Judge SULLIVAN concurs.

. General Court-Martial Order No. 2, dated October 17, 1989, erroneously reflects the finding as to the specification of Charge I.

. According to the instructions given later by the military judge, “[t]he maximum permissible punishment” for the two offenses of which Waller was convicted was dishonorable discharge, confinement for 10 years and 6 months, forfeiture of all pay and allowances, and reduction to the lowest enlisted grade.

. The sentence adjudged included a punitive discharge. Cases in which the sentence includes a dishonorable or bad-conduct discharge or confinement for 1 year or more are subject to automatic review by the Court of Military Review pursuant to Article 66 of the Uniform Code of Military Justice, 10 USC § 866. Thereafter, they may be reviewed in this Court upon the accused’s petition or pursuant to certification by the Judge Advocate General. See Art. 67 of the Code, 10 USC § 867.

. Indeed, we have concluded that our jurisdiction over trials by courts-martia extends to some cases that ordinarily would not be subject to direct appellate review in this Court. Cf. Unger v. Ziemniak, 27 MJ 349 (CMA 1989); McPhail v. United States, 1 MJ 457 (CMA 1976).

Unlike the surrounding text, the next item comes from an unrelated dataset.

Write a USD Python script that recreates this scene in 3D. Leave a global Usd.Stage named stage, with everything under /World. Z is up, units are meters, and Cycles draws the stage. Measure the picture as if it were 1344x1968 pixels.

. Petitioner has claimed that the commutation of the sentence was motivated by a wish to have Waller available as a possible witness in the trial of another servicemember. The Government replies that his presence as a witness could be assured without placing him in confinement. Therefore, we need not consider the relevance of such putative intent.






Dissenting Opinion

COX, Judge

(dissenting):

A sentence to confinement for 1 year is either less than, equal to, or greater than, being awarded a bad-conduct discharge.' Because I am of the opinion that a punitive discharge is a serious and strong punishment, I believe the 1-year sentence to be a commutation. See United States v. Ohrt, 28 MJ 301, 306 (CMA 1989).